I have not had much experience using the .357 Magnum. What little I have had seems to indicate to me that the 125 gr. JHP would be the best bullet. I recently shot a dog in our pens with the .357. The load was the Hornady 158 gr. XTP at about 1450 fps. The sideways shots gave complete penetration with exit wounds about dime-size. The one full-length body shot did not exit. The dog came at me after I had emptied the gun and I had to whack it on the head with the pistol to knock it down. In truth looking back at it I think it was just trying to get out the gate where I was standing. But I had to get the .22 to finish it which upset me. I was not real happy with the performance of the .357, though much of the problem was most likely my shooting and the fact that the dog was very excited. It seems to me that if an animal is scared, excited or in some kind of "frenzy", they are a lot harder to stop than if they do not know you are there. At least that has generally been my experience.

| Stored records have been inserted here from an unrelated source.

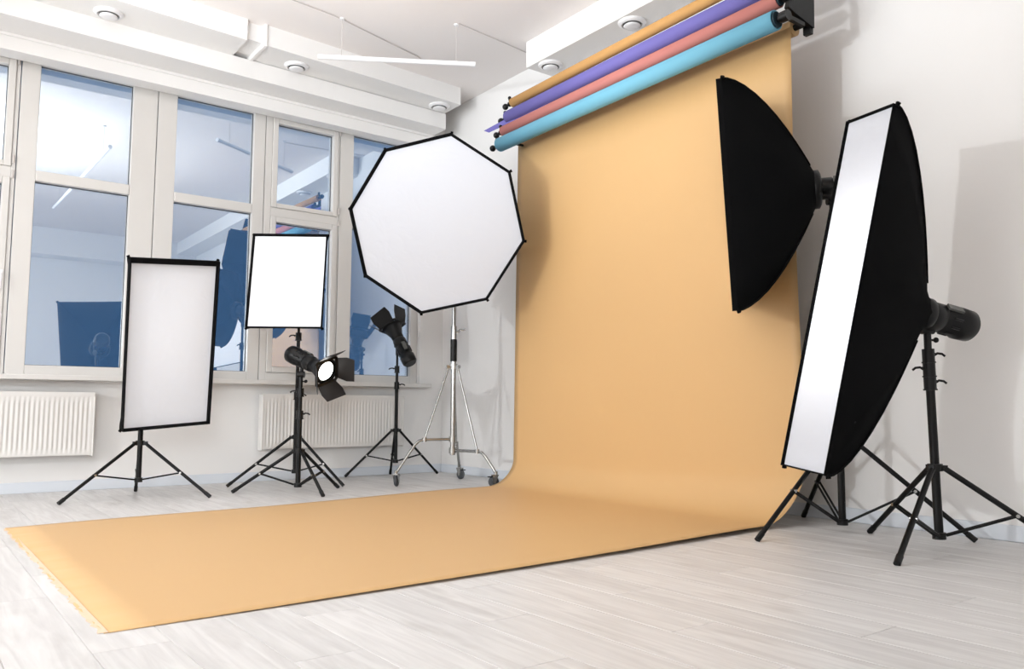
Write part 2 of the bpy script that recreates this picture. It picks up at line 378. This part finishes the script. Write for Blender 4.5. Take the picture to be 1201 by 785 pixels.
# ---------------------------------------------------------------- paper backdrop and rolls
def paper():
    # profile from the roll down the wall, through the sweep and out over the floor; each point: (x_far, y_far, z_far, x_near, y_near, z_near)
    root = empty('paper_backdrop', (2.4, 4.1, 0), 'apricot orange paper backdrop hanging from the roll and swept out over the floor', 'backdrop')
    pts = []
    for k in range(9):
        t = k/8; zf = 2.99+(.235-2.99)*t; zn = 2.99+(.30-2.99)*t
        pts.append((4.188+.03*t, 5.46+.09*t, zf, 4.188+.05*t, 2.755+.02*math.sin(t*PI), zn))
    # sweep
    n = 14
    for k in range(1, n+1):
        a = PI/2*k/n
        zf, zn = .235-.207*math.sin(a), .30-.278*math.sin(a)
        xf, xn = 4.218-.24*(1-math.cos(a)), 4.238-.26*(1-math.cos(a))
        pts.append((xf, 5.55+.05*math.sin(a), zf, xn, 2.775+.09*math.sin(a), zn))
    n = 22; xf, xn = 3.978, 3.978
    for k in range(1, n+1):
        t = k/n; e = (1-t)
        lift = .003+.025*e
        x1f, x1n = xf+(.53-xf)*t, xn+(.542-xn)*t
        pts.append((x1f, 5.60-.22*t+.0*t, lift+.004*math.sin(t*9), x1n, 2.865-.11*(1-(1-t)**2), .0015+.023*e**.9+.0015*math.sin(t*11)*e))
    m = 40; vs = []; fs = []
    for i, p in enumerate(pts):
        for j in range(m+1):
            s = j/m; v = Vector(p[:3]).lerp(Vector(p[3:]), s)
            if i > 22:   # lies flat in its middle, gentle waves across
                v.z = max(.0012, v.z*(1-.75*math.sin(PI*s)))
            if i == len(pts)-1: v.x += random.uniform(-.012, .012)
            vs.append(v)
    for i in range(len(pts)-1):
        for j in range(m): fs.append((i*(m+1)+j, i*(m+1)+j+1, (i+1)*(m+1)+j+1, (i+1)*(m+1)+j))
    o = MB().add(vs, fs, True).build('paper_sheet', PAPER, root)
    fr = MB(); rv = []; m2 = 90
    for j in range(m2+1):
        q = Vector(pts[-1][:3]).lerp(Vector(pts[-1][3:]), j/m2)
        rv += [(q.x+.012, q.y, .0034), (q.x-random.uniform(.003, .020), q.y+random.uniform(-.012, .012), .0008)]
    fr.add(rv, [(2*j, 2*j+2, 2*j+3, 2*j+1) for j in range(m2)]); tag(fr.build('torn_edge', FRAY, root), 'pale torn front edge of the paper')
    so = o.modifiers.new('thickness', 'SOLIDIFY'); so.thickness = .0012; so.offset = 0
    MB().cyl((4.238, 5.44, 3.00), (4.238, 2.76, 3.00), .05, n=24).build('paper_roll', PAPER, root)
    MB().cyl((4.238, 5.50, 3.00), (4.238, 2.70, 3.00), .02, n=14).build('core_tube', BLACK, root)
paper()

def roll(name, x, zf, zn, r, m, label, yf=5.5, yn=2.74):
    a, b = Vector((x, yf, zf)), Vector((x, yn, zn)); d = (b-a).normalized()
    t = empty('paper_roll', tuple((a+b)/2), label, 'paper roll', 'spare paper rolls on the wall rack')
    MB().lathe(a, d, [(.02, r*.72), (0, r*.80), (0, r), ((b-a).length, r), ((b-a).length, r*.86), ((b-a).length-.02, r*.8)], 32, True, True).build('paper_winding', m, t)
    MB().cyl(b-d*.02, b+d*.012, r*.78, n=24).build('core_end', TEAL, t)
    k = MB().cyl(a, a-d*.05, .014).lathe(a-d*.035, -d, [(0, .018), (.012, .022), (.02, .012)]).sphere(a-d*.105+Vector((0, 0, -.004)), .028).cyl(a-d*.04, a-d*.10, .012)
    k.cyl(a-d*.03, a-d*.03+Vector((-.01, 0, .045)), .012); k.sphere(a-d*.03+Vector((-.01, 0, .05)), .016); k.build('crank_knob', PLASTIC, t)
    MB().cyl(b+d*.012, b+d*.07, .016).cyl(b+d*.03, b+d*.05, .03).build('axle', PLASTIC, t)
    return t
roll('ochre', 4.155, 3.345, 3.40, .040, OCHRE, 'ochre orange paper roll, topmost on the wall rack')
pv = roll('violet', 4.107, 3.203, 3.245, .056, VIOLET, 'violet paper roll second from the top of the wall rack')
roll('pink', 4.058, 3.066, 3.112, .046, PINK, 'salmon pink paper roll directly above the light blue roll')
roll('aqua', 4.020, 2.940, 2.976, .060, AQUA, 'light blue paper roll, lowest and thickest in front of the backdrop')
# loose end of the violet sheet sticking out past its roll
fl_ = MB(); P = [(4.06, 5.80, 3.155), (4.075, 5.74, 3.125), (4.10, 5.3, 3.143), (4.10, 4.9, 3.150), (4.10, 4.9, 3.165), (4.085, 5.5, 3.185), (4.07, 5.74, 3.165)]
fl_.prism(P, (.004, 0, .003)); fl_.build('loose_sheet_end', VIOLET, pv)

br = empty('roll_bracket', (4.4, 2.68, 3.3), 'black metal rack bracket holding the near ends of the paper rolls', 'bracket', 'rack brackets')
MB().prism([(4.03, 2.66, 3.03), (4.10, 2.66, 3.01), (4.29, 2.66, 2.975), (4.31, 2.66, 3.6), (4.18, 2.66, 3.6), (4.10, 2.66, 3.25)], (0, .03, 0)).build('side_plate', BLACK, br, bevel=.003)
MB().box((4.285, 2.70, 2.99), (.035, .05, .09)).build('foot', BLACK, br, bevel=.004)
MB().bx(4.20, XR, 2.64, 2.69, 3.50, 3.56).bx(4.20, XR, 2.64, 2.69, 3.30, 3.34).build('wall_arm', BLACK, br)
for (x, z) in ((4.02, 2.976), (4.058, 3.112), (4.107, 3.245), (4.155, 3.40)):
    MB().cyl((x, 2.655, z), (x, 2.70, z), .033, n=16).bx(x, 4.2, 2.665, 2.69, z-.012, z+.012).build('roll_hook', PLASTIC, br)
br = empty('roll_bracket', (4.4, 5.40, 3.2), 'black metal rack bracket hidden behind the far ends of the paper rolls', 'bracket', 'rack brackets')
MB().bx(4.20, XR, 5.38, 5.41, 3.06, 3.10).build('wall_arm', BLACK, br)
MB().bx(4.20, 4.23, 5.38, 5.41, 2.98, 3.40).build('side_plate', BLACK, br)
for (x, z) in ((4.02, 2.94), (4.058, 3.066), (4.107, 3.203), (4.155, 3.345)):
    MB().bx(x, 4.22, 5.385, 5.405, z-.008, z+.008).build('roll_hook', PLASTIC, br)

# ---------------------------------------------------------------- light stands
def stand(c, feet, zcol, zhub, ztop, label, r=.013, lean=(0, 0), secs=(), jf=.55, group='black tripod light stands'):
    """black tripod stand: c = (x, y); feet = three floor points; secs = heights of the sleeve clamps"""
    t = empty('light_stand', (c[0], c[1], 0), label, 'light stand', group)
    P = lambda z: Vector((c[0]+lean[0]*z, c[1]+lean[1]*z, z))
    zs = [zhub-.01]+list(secs)+[ztop]
    for i in range(len(zs)-1):
        MB().cyl(P(zs[i]), P(zs[i+1]), (r*1.25, r*1.0, r*.8, r*.7)[min(i, 3)], n=16).build('column_tube', BLACK, t)
    for i, z in enumerate(secs):
        k = MB().cyl(P(z-.03), P(z+.035), r*1.75, n=16).cyl(P(z-.035), P(z-.028), r*2.0, n=16); k.build('clamp_sleeve', PLASTIC, t)
        a = i*2.4+2.6; dv = Vector((math.cos(a)*.8, math.sin(a)*-.6, 0)); R0 = Vector((r_.x, r_.y, 0)).normalized()*(1 if i % 2 == 0 else -1)
        p = P(z+.01)
        MB().cyl(p, p+R0*.035, .007).tube([p+R0*.03+Vector((0, 0, -.006)), p+R0*.045+Vector((0, 0, .004)), p+R0*.068+Vector((0, 0, .001)), p+R0*.082+Vector((0, 0, -.010))], .006, 8).build('clamp_knob', PLASTIC, t)
    MB().cyl(P(zcol-.015), P(zcol+.02), r*2.1, n=18).build('leg_collar', PLASTIC, t)
    MB().cyl(P(zhub-.02), P(zhub+.012), r*1.9, n=18).build('brace_hub', PLASTIC, t)
    for f in feet:
        f = Vector((f[0], f[1], .008)); d = Vector((f.x-c[0], f.y-c[1], 0)).normalized()
        top = P(zcol)+d*.04
        MB().box((P(zcol)+d*.03), (.05, .022, .028), Matrix.Rotation(math.atan2(d.y, d.x), 3, 'Z')).build('leg_hinge', PLASTIC, t)
        ax = (f-top).normalized()
        lg = MB().cyl(top, f-ax*.02, r*.82, n=12).build('leg', BLACK, t)
        MB().cyl(f-ax*.05, f, r*.98, n=12).build('foot_cap', PLASTIC, lg)
        j = top.lerp(f, jf); h = P(zhub)+d*.03
        side = Vector((-d.y, d.x, 0))*.011
        MB().cyl(h+side, j+side, r*.40, n=8).cyl(h-side, j-side, r*.40, n=8).build('brace', BLACK, t)
        MB().cyl(j-side*1.6, j+side*1.6, .009, n=10).build('brace_rivet', STEEL, t)
    return t

# ---------------------------------------------------------------- flash heads and softboxes
def basis(n, roll=0.):
    n = Vector(n).normalized(); x = n.cross(Vector((0, 0, 1))).normalized()*-1; y = n.cross(x)*1
    if y.z < 0: y = -y
    q = Quaternion(n, roll); x, y = q @ x, q @ y
    return Matrix((x, y, n)).transposed()
def xf(B, o, p): return Vector(o)+B @ Vector(p)
def flash_body(root, B, o, back, L=.28, r=.062):
    """studio flash: cylindrical body behind local z = back (negative), pointing along +z"""
    Z = B @ Vector((0, 0, 1)); p = xf(B, o, (0, 0, back))
    h = MB().lathe(p, -Z, [(0, r*.92), (.015, r), (.07, r), (.075, r*.93), (.085, r*.93), (.09, r*1.0), (L-.10, r), (L-.09, r*1.14), (L-.02, r*1.10), (L, r*.86)], 28)
    hb = h.build('flash_head', PLASTIC, root)
    rib = MB()
    for k in range(10):
        a = 2*PI*k/10; q = B @ Vector((math.cos(a)*r*1.01, math.sin(a)*r*1.01, 0))
        rib.cyl(p+q-Z*.11, p+q-Z*(L-.12), .006, n=6)
    rib.build('cooling_rib', PLASTIC, hb)
    a = B @ Vector((r*.72, r*.72, 0))
    up = (B @ Vector((0, 1, 0))); sx = B @ Vector((1, 0, 0))
    MB().box(p+a-Z*.12+a.normalized()*.004, (.012, .035, .09), Matrix((a.normalized(), a.normalized().cross(Z), Z)).transposed()).build('maker_plate', GREYP, hb)
    return p-Z*.12
def yoke(root, pivot, top, r=.016):
    """tilt bracket from the flash body down to the stand's top spigot"""
    k = MB(); top = Vector(top); pivot = Vector(pivot)
    e = Vector((0, 0, .085)); q = top+e
    k.cyl(top-Vector((0, 0, .02)), q, r*1.1, n=14); 
    k.cyl(q-Vector((r_.x, r_.y, 0))*.03, q+Vector((r_.x, r_.y, 0))*.03, .026, n=18)
    k.cyl(q, pivot, r*.9, n=12)
    o = k.build('tilt_bracket', PLASTIC, root)
    p = top+Vector((0, 0, .03)); s = Vector((r_.x, r_.y, 0)).normalized()
    MB().cyl(p, p+s*.03, .006).sphere(p+s*.042, .014).build('tilt_knob', PLASTIC, o)
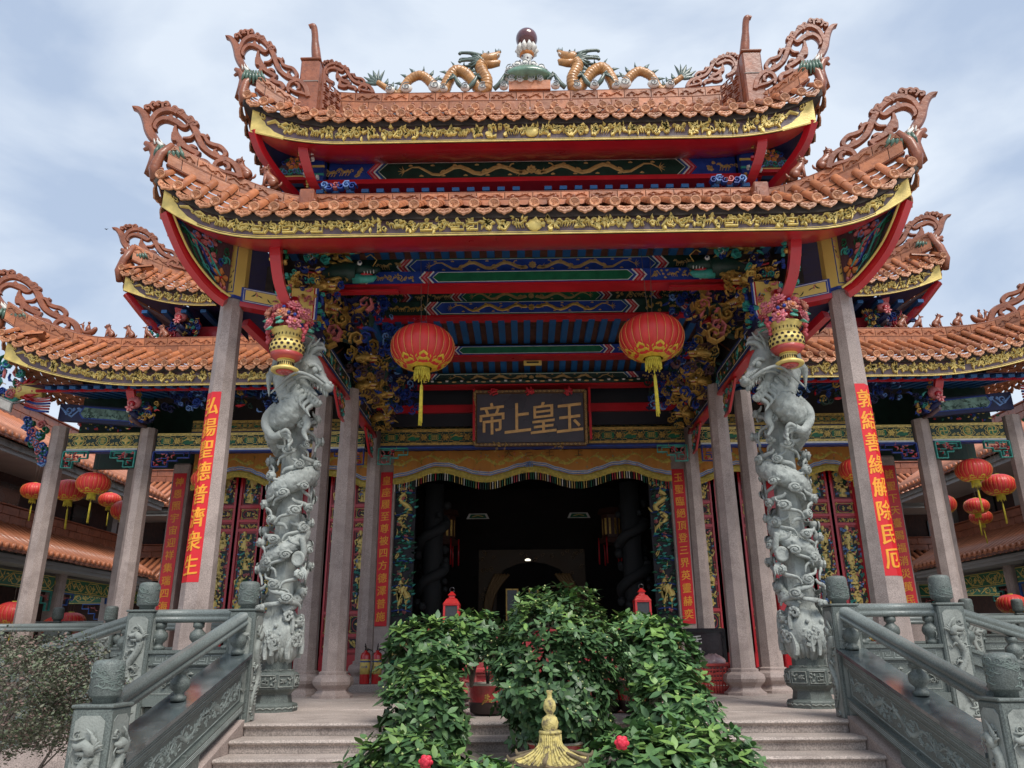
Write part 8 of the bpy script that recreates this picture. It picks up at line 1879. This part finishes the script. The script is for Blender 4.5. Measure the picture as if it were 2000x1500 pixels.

I shot one German Shepherd with the Colt Combat Commander in 9mm. The shot was at about 20 yards or so in my Bull pen. The dog was sideways to me and did not know I was there. The first shot dropped him immediately. The load was the Black Hills 147 gr. JHP. He started to yelp and bite at the wound and I shot him again, this load being the 147gr. CCI Gold Dot JHP. I fired twice more into him but most likely would not have needed to as he was done. The exit wounds were about the same as the .357, dime-sized. He never did get up after the initial hit.

The .45 ACP has been a good dog-stopper, though I have had some run off after being hit hard in the body. A little too far back behind the lungs and they will run quite a ways. I was out in the hills and heard a cow bellowing and some dogs barking. As I came over the hill I saw in the valley down below a cow backed into a corner by two dogs. The dogs saw me and ran off. I followed a while but lost them, so I sat down and blew on my varmint call. Soon they came trotting up the trail with their tongues hanging out. I whacked the first one with my .45 and before I could shoot again the other disappeared. The first one rolled around then got up yelping and ran off. I watched him for several hundred yards but never did get close to him again. I also used a Colt Officer's ACP .45 on several dogs that came after my daughter and I while we were on the horses. I hit the lead dog and they both ran back into the brush. I jumped my horse up onto a ridge and shot at the dogs several times before they got out of range. I did hear another "whop" as a bullet landed on one, but neither of them stopped before they were out of sight. The load was a CCI 200 gr. JHP, and while it surprised me that the dog ran off, I am sure the hit I made was a poor one.

These dogs attacked us in broad daylight while we were mounted and while we had our dog with us.  He was a small dog and had uncommon good sense.  When these bandits came out of the brush at us growling, ole George just advanced to the rear until he was on the offside of my horse where he waited until I got my gun in action.  The wild dogs never paid him any mind and went directly for my daughter's horse (she was in the lead) until my first shot interrupted their plans.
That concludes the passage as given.